From Wikipedia, the free encyclopedia
Jump to: navigation, search

Judith Arthy (born November 12, 1940 Brisbane, Australia) is an Australian actress, now retired, and writer.

Arthy made her professional debut with the Brisbane Repertory Theater in 1958 and from 1961 appeared onstage in Sydney - initially in Alan Seymour's The One Day of the Year - and later in Melbourne, a successful run of The Fantasticks.

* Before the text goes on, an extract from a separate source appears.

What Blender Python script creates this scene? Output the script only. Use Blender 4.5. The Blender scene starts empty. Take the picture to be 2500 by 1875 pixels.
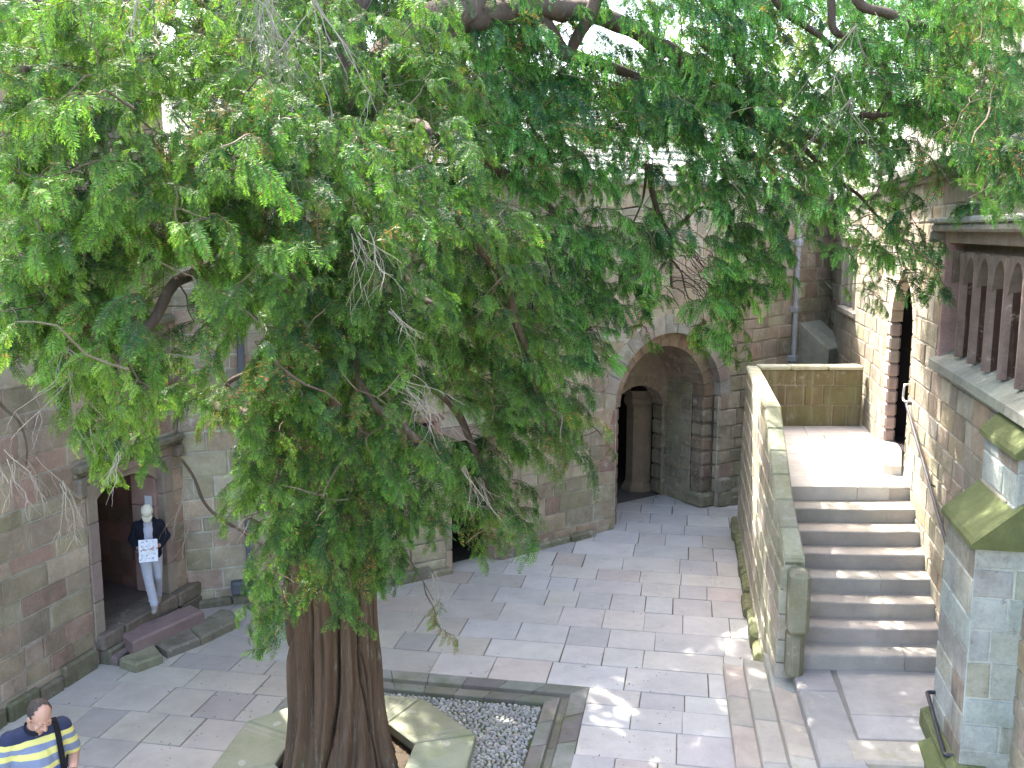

Arthy appeared on Australian television from 1962 and made her cinematic debut in the Australian film They're a Weird Mob (1966).

Arthy began an extended stay in the UK in 1966 inaugurating a series of British television credits with a guest spot on The Baron, with subsequent credits including Randall and Hopkirk (Deceased), Clouds of Witness on Masterpiece Theatre and Z-Cars.

Arthy made her London stage debut in 1969 [1] with William Douglas-Home's The Secretary Bird playing opposite Kenneth More at the Savoy Theatre, and later appeared with Eartha Kitt in Bunny at the Criterion Theatre. Arthy subsequently participated in the 1970 season at the Chichester Festival Theatre appearing in Arms and the Man and Peer Gynt [2]. There were also for her supporting roles in the films The Shuttered Room (1967) and Arthur? Arthur! (1969).

In 1975 Arthy resumed her stage and television career in Australia: her final apparent screen credit was the Australian television series Case For the Defense which ran in May and June 1978. Arthy subsequently taught secondary-school English and Drama in Brisbane. Her two novels are Goodbye Goldilocks (1984) - for younger readers - The Children of Mirrabooka in 1997.

Brisbane audiences saw her return to the in 2002 to La Boite Theatre in Peta Murray's Salt.

She married the Australian croquet champion and film-maker Aggy Read [3] and was with him at the time of his death on 22 August 1998.